先日ブラジル移民最初(1908年)の船「笠戸丸」の本を読んだので、最後の船も気になって読んだのですが、これはこれでお腹いっぱいになる内容の本です。なにせ船長が執筆されただけあって詳細でリアル。

ちなみに本書タイトルにある「最後」というのは移民の最終盤で活躍した移民船のひとつ「ぶらじる丸について取り上げるよ」という意味で、物理的にイメージしやすい「最終便」という意味ではありません。そういう意味では「2代目にっぽん丸」が最終便(1973年3月27日サントス着)です。
そうは言っても「ぶらじる丸」も同年1月ごろに同じ海域を航行していましたから「移民船というカテゴリー自体が消えるよ」という意味では「ほぼ最後」です。
これもまぁ移民者の視点で見ると「移民船」という俗称になりますが、それ以外の視点で見れば今で言うところの「クルーズ船」のお話。
船というのは飛行機と違って独特のドラマが生まれる場所です。なにせ約2ヶ月もの航行中、概ね目的が同じ人たちが寝食を共にするわけで、色恋沙汰もあれば殺意もあれば出生から死まで。そういった独特の空気感を船長の視点で綴ってあります。
移民視点の記述は少ないのですが、これも船独特の対応と感じる一節がこちら。
船旅的にいえば船内は日本。船長は最高権力者。その人の記録に「替え玉受験による入国」とあるわけですから、まぁ強引ですよね。「入国までが目的」とあらば当然の流れですが船の知識に疎い一般常識だと船長は非常識。こういった船旅独特のシーン解説は面白く読めます。
逆に「つまらない」というか妙味に欠ける点は船内での様子について。けなしてるわけではなく人間の営みのつまらなさについて。
私が30代の頃、飛鳥クルーズに常連のセレブなおばさまがいらっしゃいました。その界隈ではよく知られたお方。船に乗っていれば3食おやつ付きの生活ですから老後を船旅で過ごされたわけですが、どんなクルーズ船に乗っても船内行事はワンパターン。「ウエルカムドリンク、キャプテンガラディナー、フェアウェルパーティー」などなど。クルージング生活も慣れてしまえば珍しさはなく「あ、またか」です。
本書を船旅未経験の方が読むと感心しきりだと思いますが、船旅経験があると「ぶらじる丸の船内イベントも令和時代のクルーズ船内イベントも似たようなことをやってて大差ないんだなぁ。というか殆ど一緒。目くそ鼻くそ。何かにつけて勉強ごっこのようなことやってるんだなぁ。総トン数ばかり肥大化してもソフトは成長せず。それを今でも続けてるんだからクルーズ業界も変化を求められてるんだろうなぁ」なんて感じました。

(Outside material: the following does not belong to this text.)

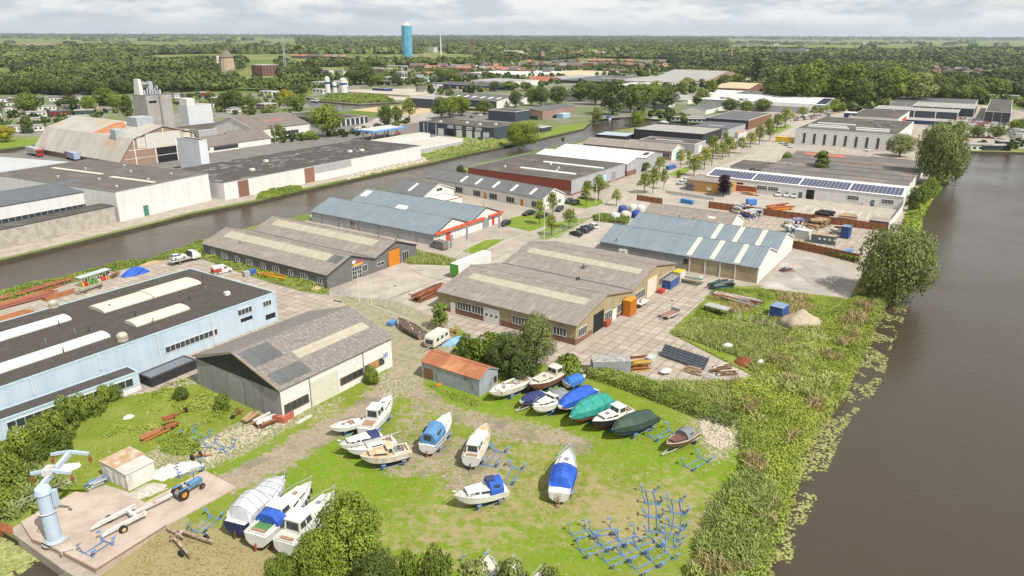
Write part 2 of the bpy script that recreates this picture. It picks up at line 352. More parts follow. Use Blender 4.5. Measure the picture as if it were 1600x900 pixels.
pave('pavement', ISL, .008, paver)
pave('concrete_yard', [(-100,680),(-100,540),(100,455),(200,430),(270,408),(305,406),(520,468),(600,488),(640,520),(540,560),(300,640)], .016, slab, math.radians(58))
pave('brick_street', [(520,470),(560,440),(610,415),(720,412),(760,395),(860,375),(905,350),(960,310),(1020,285),(1120,262),(1180,238),(1225,205),(1262,175),(1290,175),(1260,205),(1215,245),(1165,262),(1060,300),(1010,345),(940,385),(820,410),(720,440),(690,455),(690,480),(620,490)], .016, paver2)
pave('concrete_apron', [(685,500),(700,478),(800,490),(905,548),(1065,435),(1125,448),(1040,522),(1185,592),(1130,602),(1000,596),(920,585),(860,570),(780,560)], .024, slab, math.radians(56))
pave('concrete_square', [(1185,452),(1240,392),(1345,431),(1327,466)], .024, concg)
pave('cobbled_path', [(520,462),(620,470),(700,505),(705,560),(665,580),(656,604),(608,604),(600,560),(600,520)], .032, cobble, math.radians(56))
pave('storage_yard', [(1150,345),(1215,310),(1400,345),(1390,385),(1330,400),(1240,390),(1160,375)], .024, slab, math.radians(56))
pave('parking_yard', [(1085,312),(1150,300),(1415,325),(1400,348),(1150,325)], .032, paver2)
LEFTL = [(-150,425),(0,398),(180,352),(300,327),(400,300),(560,262),(655,240),(790,215),(860,205),(800,178),(660,170),(630,182),(480,184),(300,190),(150,215),(60,236),(-150,250)]
pave('quay_ground', LEFTL, .008, asph)
pave('quay_slope', [(-150,436),(0,404),(110,378),(175,362),(300,331),(400,312),(475,294),(575,272),(670,252),(668,244),(560,264),(400,300),(330,306),(184,346),(90,370),(0,390),(-150,420)], .016, conc, math.radians(58))
pave('grass_bank', [(664,250),(790,224),(786,214),(720,208),(664,238)], .024, grassm)
pave('road', [(360,215),(560,208),(690,185),(700,176),(640,172),(600,180),(540,205),(420,212)], .024, concg)
pave('sand_yard', [(548,172),(585,175),(640,180),(690,172),(650,165),(600,166)], .032, sand)
pave('gravel_plant', [(540,152),(560,140),(660,138),(680,148),(650,156),(600,157)], .032, mat('pale_gravel', (.42,.37,.29), sc=.05, space='World', rough=.95))
pave('spit_grass', [(838,216),(880,196),(905,197),(911,200)], .024, grassm)
pave('park_grass', [(-200,246),(0,232),(74,223),(78,214),(0,222),(-200,236)], .024, grassm)
sheet('town_ground', PP([(-300,215),(-200,170),(0,150),(60,140),(200,138),(480,150),(560,120),(640,104),(900,96),(1200,100),(1240,128),(1340,150),(1700,175),(1700,200),(1500,175),(1180,170),(1110,190),(985,182),(925,188),(860,198),(800,176),(640,160),(480,180),(300,188),(140,212)]), [PP(RIVER)], .004, [mat('town_paving', (.20,.185,.16), (.11,.14,.04), sc=.02, space='World', rough=.95, lo=.44, hi=.5), bank_m])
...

願わくば、もう少し船内写真が豊富だと旅情をかき立てられたのではないかと思います。
ぶっちゃけ「船の長」による著書ですし、中身が移民船となれば内容も展開も容易に想像できそうですが、読んでみるとそれなりの苦労がありますな。目的や目標の見極め方、決断プロセス、その文章表現などは謙虚な人となりでないと務まらない任務と感じる内容に「こらぁ相当な勉強家じゃないと務まらんな」と思いながら読破。
「移民船」というよりも「(移民)クルーズ船」の航海日誌といった感じの内容なので、船好きや船旅好きにおすすめの一冊です。